Why does water taste different at different temperatures?


Chilled water tastes different than warm or boiled water. What is the reason for this?

In: Chemistry

This question has been asked before buddy, but apparently it’s cause the taste receptors have a harder time detecting tastes when they’re cold – kinda makes sense as they’ll have less energy, therefore are less likely to fire. When liquids are warmer, more receptors will be able to activate, hence this will let you taste the subtleties, supposedly.

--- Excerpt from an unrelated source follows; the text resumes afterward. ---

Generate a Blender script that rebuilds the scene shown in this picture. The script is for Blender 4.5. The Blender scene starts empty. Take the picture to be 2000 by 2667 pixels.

Assuming that it’s the same water and not from different sources which may contain different salts.. there are 2-3 major factors
1. The temperature itself. When water touches our taste buds, the temperature sets off slightly different responses to the brain.
2. The material. Chilled water may be stored in any container- plastic/glass/metal. Warm/Hot water is almost always used with metal and sometimes glass. So this is also a small factor.
3. Gases. The most important factor is gases. If a liquid surface is kept in contact with a gas, the gas WILL dissolve in the liquid slowly. The colder the temperature, the faster the gas will dissolve in liquid and vice versa. Boiled water is thus absolutely devoid of gases ( bud-bud-bud-bud bubbles, remember? ). That’s why bottled water tastes sweet while boiled water tastes bitter. Oxygen.

The temperature of water affects its pH. Not a whole lot though, but anywhere usually between 6.5 and 8.5. And I’m pretty certain the pH of water affects its taste.

Also, greater/lower pH levels in water can cause other problems, such as amount of certain metals in the water (Fe, Mn, Cu, Pb, and Zn) and damage to water pipes, which can have affects on taste.